2025-01-13    148

　　The control measures for welding cracks in thick steel plate structures primarily focus on material selection, welding process parameters, preheating and tempering treatments, cooling rates, and other aspects.

　　Specifically, they include the following points:

　　Selection of suitable welding materials: Based on factors such as the properties of the welding materials, strength requirements, and operating environment, welding materials with appropriate chemical compositions and mechanical properties should be chosen to ensure the quality and reliability of the welded joints.

　　Control of the chemical composition of the weld: Reducing the content of elements prone to segregation in the base metal and welding materials, such as sulfur and phosphorus, as well as reducing the carbon content in steel, can decrease the tendency for hot cracking. Simultaneously, increasing the Mn content can enhance the weld's resistance to hot cracking.

　　Control of welding process parameters and conditions: Reasonably controlling the welding current and welding speed ensures that the width-to-depth ratio of the upper section of each weld bead falls within an appropriate range, thereby improving resistance to hot cracking.
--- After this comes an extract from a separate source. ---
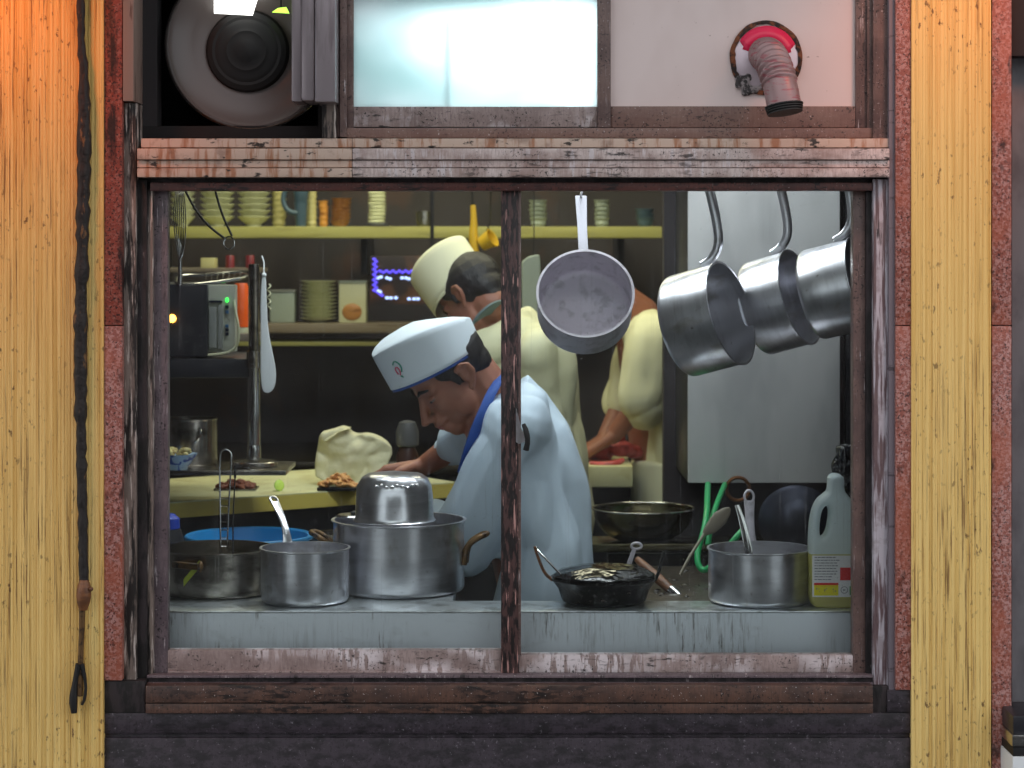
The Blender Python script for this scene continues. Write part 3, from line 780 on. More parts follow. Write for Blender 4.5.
obj('painted_reflection', b, 'reflection_lime', t, local=True, label='lime yellow painted reflection strip')  # yellow-green reflection on the pot, painted on as a lime strip
# long-handled strainer standing in the left pot
t = thing('wire_skimmer', 'tall wire handle of a skimmer standing in the wide steel pot', 'skimmer', P(224, 560, .34))
b = B()
add_tube(b, [P(221, 575, .34), P(220, 500, .34), P(219.5, 456, .34), P(222, 450, .34), P(227, 449, .34), P(231.5, 453, .34), P(231.5, 458, .34), P(229, 500, .34), P(226, 575, .34)], .0018, 8, smooth=2)
for k in range(9): y = 490 + k * 8; add_tube(b, [P(220.3, y, .34), P(229 - k * .25, y, .34)], .0012, 6)
obj('handle', b, 'steel_polished', t)
b = B(); add_lathe(b, [(.03, .0), (.045, .012), (.046, .014), (.044, .014), (.029, .002)], 24, Matrix.Translation(P(223, 592, .34))); obj('basket', b, 'steel', t)
t = thing('skewer', 'thin dark rod leaning behind the wire skimmer', 'rod', P(234, 545, .40)); b = B(); add_tube(b, [P(233, 570, .40), P(233, 520, .44), P(235, 478, .46)], .0016, 8); obj('shaft', b, 'rubber', t)
b = B(); add_tube(b, [P(235, 478, .46), P(235.3, 466, .467)], .0028, 8); obj('grip', b, 'rubber', t)
# stockpot with upturned pot
Mx = Matrix.Translation((P(399, 0, .385).x, .385, ZC)); h3 = P(0, 519, .385).z - ZC; r3 = .142
t = thing('stockpot', 'large aluminium stockpot with bronze side handles behind the small saucepan', 'pot', M=Mx)
obj('body', pot_body(r3, h3, lip=.005), 'aluminium', t, local=True)
for a in (-4, 176):
    A = Matrix.Rotation(math.radians(a), 4, 'Z'); b = B()
    add_tube(b, [A @ Vector(v) for v in ((r3, -.02, h3 - .095), (r3 + .006, -.02, h3 - .055), (r3 + .034, -.025, h3 - .035), (r3 + .05, -.012, h3 - .03), (r3 + .05, .012, h3 - .03), (r3 + .034, .025, h3 - .035), (r3 + .006, .02, h3 - .055), (r3, .02, h3 - .095))], [.008, .007, .006, .006, .006, .006, .007, .008], 10, smooth=2)
    obj('handle', b, 'handle_rust', t, local=True)
Mx = Matrix.Translation((P(395, 0, .37).x, .345, ZC + h3 + .0015)) @ Matrix.Rotation(math.radians(25), 4, 'Z')
t = thing('aluminium_bowl', 'dented aluminium basin lying upside down on top of the stockpot', 'bowl', M=Mx)
b = B(); prof = [(.087, 0), (.089, .0015), (.087, .003), (.0845, .01), (.083, .045), (.080, .068), (.072, .083), (.058, .0915), (.03, .094), (.001, .0945)]
prof = [(r_, z_ * 1.1) for r_, z_ in prof]
add_lathe(b, prof, 64, cap0=False)
for v in b.verts: v.co += Vector(v.co).normalized() * .0025 * noise.noise(v.co * 45)
q = obj('body', b, 'aluminium', t, local=True); sol = q.modifiers.new('thickness', 'SOLIDIFY'); sol.thickness = .0015
b = B()
for k in range(9): an = math.radians(-140 + k * 8); add_ball(b, (math.cos(an) * .0815, math.sin(an) * .0815, .082 + .003 * math.sin(k * 1.9)), (.005, .005, .0028))
obj('rim_dents', b, 'steel_polished', t, local=True)
t = thing('pan_lid', 'flat bright lid edge lying beside the upturned basin on the stockpot', 'lid', (P(345, 0, .4).x, .41, ZC + h3)); b = B()
add_lathe(b, [(.001, .004), (.05, .004), (.055, .001), (.055, .0), (.001, .002)], 32, Matrix.Translation((P(353, 0, .4).x, .43, ZC + h3 + .001)), sx=.7, sy=.7); obj('plate', b, 'steel', t)
b = B(); add_ball(b, (P(353, 0, .4).x, .43, ZC + h3 + .008), (.008, .008, .005)); obj('knob', b, 'rubber', t)
# blue tub
zt = P(0, 531, .60).z
Mx = Matrix.Translation((P(246, 0, .66).x, .76, ZC - .03))
t = thing('blue_basin', 'bright blue round plastic tub behind the pots', 'basin', M=Matrix.Translation((P(248, 0, .78).x, .80, ZC - .06)))
hb = P(0, 535.5, .8).z - (ZC - .06)
b = B(); add_lathe(b, [(.001, 0), (.115, 0), (.142, hb - .008), (.151, hb - .006), (.151, hb), (.139, hb), (.112, .004), (.001, .004)], 56); obj('body', b, 'plastic_blue', t, local=True)
b = B(); add_tube(b, [(.147 * math.cos(i * PI / 28), .147 * math.sin(i * PI / 28), hb - .001) for i in range(56)], .004, 8, closed=True); obj('rim', b, 'plastic_blue', t, local=True)
wt = thing('side_table', 'low dark bench carrying the blue tub between range and chopping counter', 'table', (-.6, .8, 0))
b = B(); add_box(b, (-1.3, .62, ZC - .09), (-.24, .945, ZC - .06), .002); obj('top', b, 'steel_top', wt)
for x in (-1.27, -.28):
    b = B(); add_box(b, (x, .75, 0), (x + .03, .8, ZC - .09), .002); obj('leg', b, 'steel', wt)
# small grey container right of tub
Mx = Matrix.Translation((P(324, 0, .7).x + .01, .73, ZC - .06))
t = thing('steel_tin', 'small round steel tin with a wire handle between blue tub and stockpot', 'tin', M=Matrix.Translation((P(332, 0, .89).x, .89, ZC - .06)))
ht_ = P(0, 532, .9).z - (ZC - .06)
obj('body', pot_body(.052, ht_, corner=.006, lip=.002), 'pot_dark', t, local=True)
b = B(); add_tube(b, [(-.03, -.05, ht_ - .02), (-.01, -.07, ht_ - .012), (.02, -.066, ht_ - .016), (.035, -.045, ht_ - .024)], .003, 8, smooth=2); obj('handle', b, 'steel', t, local=True)
# blue capped bottle at the extreme left
t = thing('squeeze_bottle', 'dark bottle with a rounded blue cap at the left edge behind the pots', 'bottle', M=Matrix.Translation((P(168, 0, .60).x - .005, .64, ZC - .06)))
hq = P(0, 520, .64).z - (ZC - .06)
b = B(); add_lathe(b, [(.001, 0), (.034, 0), (.036, .01), (.036, hq - .05), (.028, hq - .02), (.001, hq - .02)], 28); obj('body', b, 'machine_dark', t, local=True)
b = B(); add_lathe(b, [(.024, hq - .02), (.026, hq - .018), (.025, hq + .004), (.014, hq + .014), (.001, hq + .016)], 28); obj('cap', b, 'plastic_dark_blue', t, local=True)

# right saucepan with tongs
Mx = Matrix.Translation((P(759.5, 0, .225).x, .225, ZC)) @ Matrix.Rotation(math.radians(94), 4, 'Z'); h4 = P(0, 547.5, .225).z - ZC
saucepan('wide aluminium saucepan beside the detergent bottle, tongs inside', Mx, .1075, h4, 'aluminium', [(.109, h4 - .015), (.112, h4 + .02), (.118, h4 + .055), (.123, h4 + .085)], .024, hm='aluminium_dull')
t = thing('steel_tongs', 'steel tongs leaning inside the wide saucepan next to the bottle', 'tongs', P(750, 560, .27))
b = B(); add_strap(b, [P(751, 590, .25), P(747, 550, .25), P(741, 520, .26), P(737, 505, .265)], .010, .003, (1, 0, .2)); obj('arm', b, 'steel_polished', t)
b = B(); add_strap(b, [P(756, 592, .24), P(751, 550, .235), P(744, 520, .25), P(738, 505, .262)], .008, .003, (1, 0, .2)); obj('arm', b, 'steel', t)
# hanging pans
def hook(t, p):
    b = B(); c = Vector((p.x, .33, 1.80)); add_tube(b, [p - Vector((0, 0, .008)), p + Vector((0, -.008, .012)), c + Vector((0, -.014, 0)), c + Vector((0, -.004, .013)), c + Vector((0, .012, .008))], .003, 8, smooth=2)
    obj('hook', b, 'steel', t); return t
def handle_up(r, h, ext): return [(r + .003, h - .034), (r + .010, h - .012), (r + .034, h + .012), (r + .085, h + .020), (r + ext, h + .022)]
def hangpot(label, base, rim, Yr, r, out, hlen, m='aluminium'):
    rc = P(rim[0], rim[1], Yr)
    s = S(Yr); v = Vector(((rim[0] - base[0]) * s, 0, -(rim[1] - base[1]) * s))
    h = v.length / math.sqrt(1 - out * out); ax = Vector((v.x, -out * h, v.z)).normalized()
    M = frame(rc - ax * h, ax, (-.02, 0, 1))
    pth = handle_up(r, h, hlen)
    return hook(saucepan(label, M, r, h, m, pth, .021, group=None, ht=.016, ring=False), M @ Vector((pth[-1][0], 0, pth[-1][1]))), M, h
hangpot('leftmost of the three saucepans hanging sideways, opening toward the grey cabinet', (682, 328), (731, 313), .22, .110, .46, .175)
hangpot('middle one of the three saucepans hanging sideways, partly covered by its neighbour', (759, 310), (800, 297), .36, .104, .46, .17)
hangpot('saucepan hanging sideways nearest the window edge, dark inside', (814, 296), (862, 283), .22, .097, .40, .165)
rc = P(585.5, 293, .22); ax = Vector((0, -.885, .466)).normalized(); M = frame(rc - ax * .098, ax, (0, 0, 1))
td = saucepan('round aluminium saucepan hanging by its handle with the inside facing out', M, .1005, .098, 'aluminium_dull', [(.102, .066), (.106, .05), (.13, .03), (.17, .0), (.235, -.035), (.330, -.078)], .026, ring=False, hm='handle_grey')
hook(td, M @ Vector((.326, 0, -.076)))
t = thing('hanging_rail', 'steel rail above the window from which the saucepans hang', 'rail', (.3, .3, 1.80))
b = B(); add_tube(b, [(-.95, .33, 1.80), (1.29, .33, 1.80)], .008, 12); obj('bar', b, 'steel', t)
for x in (-.9, 0.0, 1.2):
    b = B(); add_tube(b, [(x, .33, 1.80), (x, .33, 2.5)], .006, 8); obj('hanger', b, 'steel', t)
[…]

Additionally, controlling the shape of the welding pool to avoid forming pointed, elongated pools that are prone to cracking is crucial.
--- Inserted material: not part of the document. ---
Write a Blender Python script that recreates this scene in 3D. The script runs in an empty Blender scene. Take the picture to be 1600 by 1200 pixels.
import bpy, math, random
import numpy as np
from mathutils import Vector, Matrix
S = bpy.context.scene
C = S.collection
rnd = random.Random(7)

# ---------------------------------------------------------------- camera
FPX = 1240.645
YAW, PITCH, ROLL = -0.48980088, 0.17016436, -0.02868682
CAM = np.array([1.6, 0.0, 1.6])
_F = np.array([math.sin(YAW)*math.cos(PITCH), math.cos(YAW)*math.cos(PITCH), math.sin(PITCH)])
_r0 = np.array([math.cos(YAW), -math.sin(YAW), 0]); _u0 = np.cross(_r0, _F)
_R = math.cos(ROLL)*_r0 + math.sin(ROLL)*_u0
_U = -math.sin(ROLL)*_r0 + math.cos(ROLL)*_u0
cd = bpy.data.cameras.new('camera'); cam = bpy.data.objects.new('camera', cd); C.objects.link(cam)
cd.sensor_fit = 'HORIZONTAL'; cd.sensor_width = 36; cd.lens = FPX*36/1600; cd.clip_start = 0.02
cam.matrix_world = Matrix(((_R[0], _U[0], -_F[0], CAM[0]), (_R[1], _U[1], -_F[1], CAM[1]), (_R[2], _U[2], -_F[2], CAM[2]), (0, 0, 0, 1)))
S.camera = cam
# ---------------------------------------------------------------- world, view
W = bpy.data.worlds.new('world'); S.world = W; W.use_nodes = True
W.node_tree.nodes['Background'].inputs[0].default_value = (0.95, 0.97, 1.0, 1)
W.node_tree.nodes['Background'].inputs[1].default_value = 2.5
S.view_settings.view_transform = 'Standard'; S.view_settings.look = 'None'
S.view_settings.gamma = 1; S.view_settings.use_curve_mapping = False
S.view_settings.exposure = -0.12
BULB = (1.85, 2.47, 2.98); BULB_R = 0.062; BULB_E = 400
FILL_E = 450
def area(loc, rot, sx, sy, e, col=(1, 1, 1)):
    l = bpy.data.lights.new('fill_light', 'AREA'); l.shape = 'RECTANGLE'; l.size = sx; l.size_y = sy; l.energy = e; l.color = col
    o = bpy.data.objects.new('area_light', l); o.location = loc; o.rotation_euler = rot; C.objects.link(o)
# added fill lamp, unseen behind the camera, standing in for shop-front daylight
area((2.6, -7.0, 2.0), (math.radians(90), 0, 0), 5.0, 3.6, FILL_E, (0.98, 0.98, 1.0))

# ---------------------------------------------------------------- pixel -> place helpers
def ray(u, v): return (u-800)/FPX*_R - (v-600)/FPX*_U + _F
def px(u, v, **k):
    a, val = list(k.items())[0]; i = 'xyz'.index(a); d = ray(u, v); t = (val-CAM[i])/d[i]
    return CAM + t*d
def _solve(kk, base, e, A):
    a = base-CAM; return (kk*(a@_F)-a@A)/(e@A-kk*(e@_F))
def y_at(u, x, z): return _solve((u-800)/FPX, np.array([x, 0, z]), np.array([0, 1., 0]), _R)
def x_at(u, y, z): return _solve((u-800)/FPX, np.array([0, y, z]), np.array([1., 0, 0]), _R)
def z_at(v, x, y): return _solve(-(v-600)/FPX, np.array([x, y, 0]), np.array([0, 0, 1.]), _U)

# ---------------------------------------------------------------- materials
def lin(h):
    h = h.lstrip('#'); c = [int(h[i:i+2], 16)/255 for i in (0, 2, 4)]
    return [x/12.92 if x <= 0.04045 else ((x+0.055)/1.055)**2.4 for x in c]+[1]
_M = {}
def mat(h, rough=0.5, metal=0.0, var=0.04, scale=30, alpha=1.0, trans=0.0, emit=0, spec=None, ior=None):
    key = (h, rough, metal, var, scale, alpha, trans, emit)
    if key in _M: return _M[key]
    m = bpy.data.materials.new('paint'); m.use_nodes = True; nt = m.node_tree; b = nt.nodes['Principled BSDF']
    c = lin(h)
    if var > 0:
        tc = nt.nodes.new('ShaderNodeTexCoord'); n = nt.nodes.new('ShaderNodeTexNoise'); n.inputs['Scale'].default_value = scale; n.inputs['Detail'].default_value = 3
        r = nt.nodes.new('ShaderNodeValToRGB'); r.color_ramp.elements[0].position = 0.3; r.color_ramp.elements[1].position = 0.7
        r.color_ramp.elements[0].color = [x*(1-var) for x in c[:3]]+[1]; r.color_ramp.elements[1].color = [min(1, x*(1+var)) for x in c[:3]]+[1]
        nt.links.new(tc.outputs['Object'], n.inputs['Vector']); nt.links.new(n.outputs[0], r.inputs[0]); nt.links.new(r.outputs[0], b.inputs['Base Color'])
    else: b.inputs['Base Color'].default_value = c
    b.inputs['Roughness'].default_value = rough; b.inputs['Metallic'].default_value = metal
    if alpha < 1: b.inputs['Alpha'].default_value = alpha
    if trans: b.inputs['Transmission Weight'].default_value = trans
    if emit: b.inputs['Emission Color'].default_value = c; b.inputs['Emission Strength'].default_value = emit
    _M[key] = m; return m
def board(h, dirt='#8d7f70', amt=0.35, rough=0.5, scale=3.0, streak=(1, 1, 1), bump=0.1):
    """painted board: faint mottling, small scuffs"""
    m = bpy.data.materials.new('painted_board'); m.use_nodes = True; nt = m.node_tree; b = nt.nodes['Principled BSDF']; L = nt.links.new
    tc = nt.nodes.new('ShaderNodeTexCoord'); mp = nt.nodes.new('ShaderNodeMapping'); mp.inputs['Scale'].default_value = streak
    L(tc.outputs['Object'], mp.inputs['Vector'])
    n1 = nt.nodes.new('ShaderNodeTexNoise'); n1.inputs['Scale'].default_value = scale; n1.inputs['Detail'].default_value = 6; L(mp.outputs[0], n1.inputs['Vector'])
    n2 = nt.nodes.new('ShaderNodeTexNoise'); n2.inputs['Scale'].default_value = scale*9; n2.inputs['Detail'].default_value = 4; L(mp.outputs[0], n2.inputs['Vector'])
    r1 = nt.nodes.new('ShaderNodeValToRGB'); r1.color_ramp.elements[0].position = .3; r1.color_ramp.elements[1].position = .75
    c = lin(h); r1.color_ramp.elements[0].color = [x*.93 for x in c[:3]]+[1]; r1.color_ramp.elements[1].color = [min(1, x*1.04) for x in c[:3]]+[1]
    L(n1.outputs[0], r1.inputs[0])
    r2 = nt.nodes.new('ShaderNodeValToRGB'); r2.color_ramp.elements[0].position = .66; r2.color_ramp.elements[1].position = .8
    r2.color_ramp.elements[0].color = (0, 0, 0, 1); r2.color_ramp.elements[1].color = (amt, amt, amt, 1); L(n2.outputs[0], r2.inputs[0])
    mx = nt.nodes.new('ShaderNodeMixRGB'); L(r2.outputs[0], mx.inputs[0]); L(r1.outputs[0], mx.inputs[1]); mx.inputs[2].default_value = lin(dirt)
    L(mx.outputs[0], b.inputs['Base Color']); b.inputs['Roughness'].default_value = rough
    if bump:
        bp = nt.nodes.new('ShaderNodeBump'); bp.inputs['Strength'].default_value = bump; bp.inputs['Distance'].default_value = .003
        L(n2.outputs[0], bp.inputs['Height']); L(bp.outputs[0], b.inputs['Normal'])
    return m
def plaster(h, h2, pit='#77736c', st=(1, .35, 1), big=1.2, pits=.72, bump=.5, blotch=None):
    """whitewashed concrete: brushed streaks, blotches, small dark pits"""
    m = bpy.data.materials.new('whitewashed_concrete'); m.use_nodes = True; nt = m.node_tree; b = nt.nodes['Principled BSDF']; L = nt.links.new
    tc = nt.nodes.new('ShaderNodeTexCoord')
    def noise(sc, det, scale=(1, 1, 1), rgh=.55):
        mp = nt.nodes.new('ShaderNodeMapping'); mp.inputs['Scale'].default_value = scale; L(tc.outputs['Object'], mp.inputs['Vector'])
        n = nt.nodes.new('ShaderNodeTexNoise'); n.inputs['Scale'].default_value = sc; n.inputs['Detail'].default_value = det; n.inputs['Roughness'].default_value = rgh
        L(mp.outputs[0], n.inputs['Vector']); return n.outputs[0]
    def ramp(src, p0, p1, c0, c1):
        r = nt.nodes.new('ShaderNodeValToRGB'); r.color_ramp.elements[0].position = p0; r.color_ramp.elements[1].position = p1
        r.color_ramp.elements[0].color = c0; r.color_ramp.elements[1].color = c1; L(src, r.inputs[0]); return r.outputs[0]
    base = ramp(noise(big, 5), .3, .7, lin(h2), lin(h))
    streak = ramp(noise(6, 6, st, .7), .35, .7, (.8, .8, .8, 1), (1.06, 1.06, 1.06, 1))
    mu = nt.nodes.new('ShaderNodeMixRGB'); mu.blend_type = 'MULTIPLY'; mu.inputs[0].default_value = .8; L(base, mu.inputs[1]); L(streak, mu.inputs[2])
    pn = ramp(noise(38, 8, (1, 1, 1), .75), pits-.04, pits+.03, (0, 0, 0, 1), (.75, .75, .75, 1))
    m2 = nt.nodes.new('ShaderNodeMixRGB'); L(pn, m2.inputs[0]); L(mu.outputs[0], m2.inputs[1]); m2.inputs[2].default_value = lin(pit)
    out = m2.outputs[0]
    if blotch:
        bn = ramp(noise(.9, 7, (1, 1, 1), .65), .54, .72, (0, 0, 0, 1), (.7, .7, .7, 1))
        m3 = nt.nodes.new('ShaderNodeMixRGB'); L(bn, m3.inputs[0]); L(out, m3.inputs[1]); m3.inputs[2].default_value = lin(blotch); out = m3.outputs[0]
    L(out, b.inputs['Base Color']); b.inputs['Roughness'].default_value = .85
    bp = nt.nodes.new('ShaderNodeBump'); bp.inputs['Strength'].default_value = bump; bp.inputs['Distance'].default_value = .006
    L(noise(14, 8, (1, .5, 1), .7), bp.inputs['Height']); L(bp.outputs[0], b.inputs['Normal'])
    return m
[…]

　　Preheating before welding and tempering after welding: Preheating before welding can reduce the tendency for crack formation by slowing down the cooling rate of the material and reducing welding residual stresses. Tempering after welding can also help eliminate residual stresses and reduce the probability of crack formation.

　　Rational arrangement of welding sequences: Adopting a reasonable welding sequence allows most welds to be welded under lower restraint, which reduces the tensile stress experienced during weld contraction and, consequently, the tendency for hot cracking.

　　Furthermore, special welding methods such as gas-shielded welding can be employed. This method utilizes a protective gas to form a local protective layer around the arc, preventing the intrusion of harmful gases and ensuring the stability of the welding process.